Changing How We Incentivize Teaching Careers

Student learning is the most important aspect of public education, and retaining quality teachers sits at the core of student learning. Teachers are at the “front lines” of education – it is where the dirty work, the struggles, and the successes happen. Any policy changes, curriculum implementation, or other declarations from administration or the district run through teachers before they begin to impact students. In short – quality teachers have the most positive impact on students. Yet most districts in public education incentivize quality teachers to climb the ladder.

The problem is, the ladder runs the wrong way.

The Wrong Incentives

At one point in their career, quality teachers will have the opportunity to make a change in their job. If they choose, they can stay at their current teaching post. They will continue making nominal (if any) raises in their salary, putting up with slashes in resources and budget, rising class sizes, and flavor-of-the-day educational decisions. Or, the quality teacher can move to a coaching, coordinating, or administrative job. This brings substantial raises in salary and more autonomy over work. These positions also bring about more visibility which can lead to even more opportunities like speaking gigs, book deals, or more promotions up the ladder. It is no wonder that so many quality teachers leave the classroom at some point in their career to pursue a less “hands-on” position.

Why are our districts set up this way? Why are there so many incentives for quality teachers to leave the classroom?

It seems obvious this strategy is not ideal. Quality educators should not be leaving their classrooms, where they have a major positive impact on students, for a “hands-off” role in education.

Descending the Ladder

There are two relatively actionable solutions to this problem.
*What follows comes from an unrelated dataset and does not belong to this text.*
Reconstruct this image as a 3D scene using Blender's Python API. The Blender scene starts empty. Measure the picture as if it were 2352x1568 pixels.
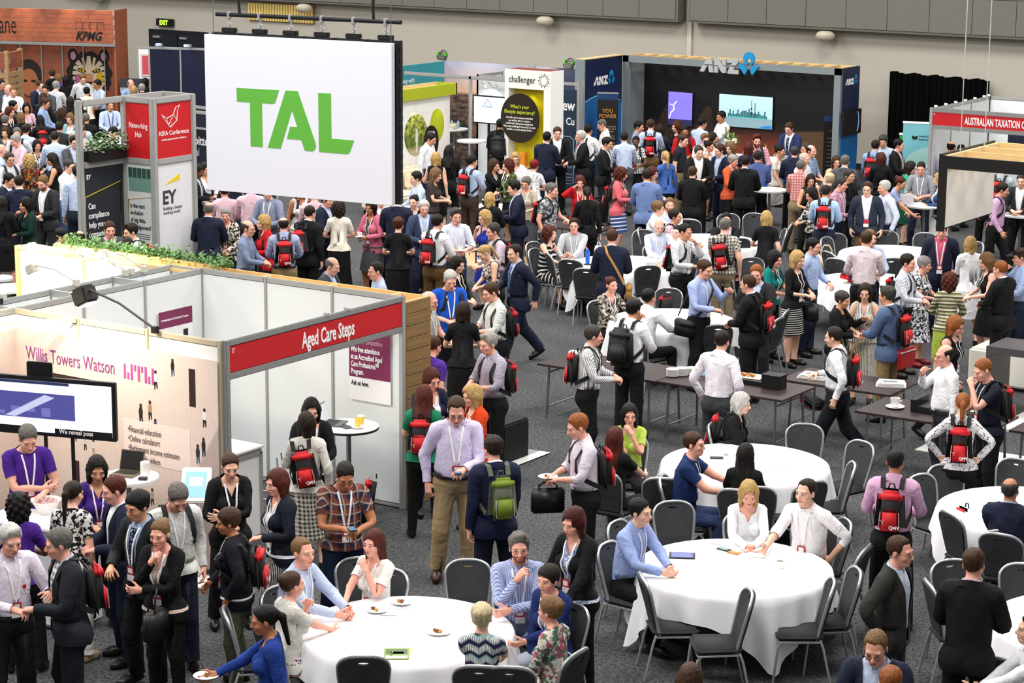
"""Trade show floor seen from the gallery: hall, booths, tables, chairs, bags and the people among them. Units are metres."""
import bpy, bmesh, math, random
import numpy as np
random.seed(7)
SC = bpy.context.scene
COL = SC.collection
# ---------------------------------------------------------------- camera: from the gallery above the hall floor
# x runs along the back wall, y into the hall, z up; metres
CAM_H, PITCH, ROLL, YAW = 7.2046, 0.209748, 0.0075787, 0.592562
cd = bpy.data.cameras.new('camera'); cam = bpy.data.objects.new('camera', cd); COL.objects.link(cam)
cd.sensor_width = 36.0; cd.lens = 36.0 * 5158.067 / 2352.0; cd.clip_end = 200
cam.location = (20, 0, CAM_H)
from mathutils import Matrix, Vector
cam.matrix_world = Matrix.Translation((20, 0, CAM_H)) @ Matrix.Rotation(YAW, 4, 'Z') @ Matrix.Rotation(math.pi / 2 - PITCH, 4, 'X') @ Matrix.Rotation(ROLL, 4, 'Z')
SC.camera = cam
# ---------------------------------------------------------------- light: the hall's ceiling lamps and the soft light between them
SC.view_settings.view_transform = 'Standard'; SC.view_settings.look = 'None'; SC.view_settings.exposure = 0.0; SC.view_settings.gamma = 1.0
SC.view_settings.use_curve_mapping = False
wd = bpy.data.worlds.new('hall_light'); SC.world = wd; wd.use_nodes = True
wd.node_tree.nodes['Background'].inputs[0].default_value = (1.0, .985, .96, 1); wd.node_tree.nodes['Background'].inputs[1].default_value = .42
def area(x, y, z, sx, sy, power, col=(1, .97, .93)):
    l = bpy.data.lights.new('hall_lamp', 'AREA'); l.shape = 'RECTANGLE'; l.size = sx; l.size_y = sy; l.energy = power; l.color = col
    o = bpy.data.objects.new('hall_lamp', l); COL.objects.link(o); o.location = (x, y, z); return o
for ly in (10, 20, 30, 40):
    for lx in (-24, -12, 0, 11): area(lx, ly, 12.0, 4.5, 4.5, 1000)
def spot(x, y, z, tx, ty, tz, power, deg, col=(1, .93, .8), r=.04, blend=.6):
    l = bpy.data.lights.new('spot_lamp', 'SPOT'); l.energy = power; l.spot_size = math.radians(deg); l.spot_blend = blend; l.color = col; l.shadow_soft_size = r
    o = bpy.data.objects.new('spot_lamp', l); COL.objects.link(o); o.location = (x, y, z)
    o.rotation_euler = (Vector((tx, ty, tz)) - Vector((x, y, z))).to_track_quat('-Z', 'Y').to_euler(); return o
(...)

The first, is to change the role of coaches and coordinators within school districts. Turn these positions back into a “hands-on” role, and let the quality teachers team up with classrooms in their school to model and share their knowledge. Lesson plans, management techniques, curriculum implementation, and teaching strategies can all be modeled right in class as the coach teaches, and the classroom teacher supports. Not only does this allow the quality teacher to support both students and teachers alike, the students also receive the benefits of team teaching when most districts don’t have the money to implement this strategy in its entirety.

The second solution is perhaps more drastic – incentivize teachers to stay in their classrooms to continue their positive impact on students. Build in higher pay scales for teachers, incentivizing them to connect more with the community, research current practices, and try new ideas. Offer teachers more autonomy in the classroom so that they can pursue their passions within teaching, rather than needing to leave the classroom to fulfill those dreams. Provide teachers the support they need so that they have the freedom and energy to explore their space in education.

Too many quality teachers leave their classrooms to pursue their “career in education.” Education needs less of this and more quality teachers staying in their classrooms, not because of guilt or a sense of honor – rather, because that is the smart decision for their career. Career ladders in education need to run back into the classroom, not away from them.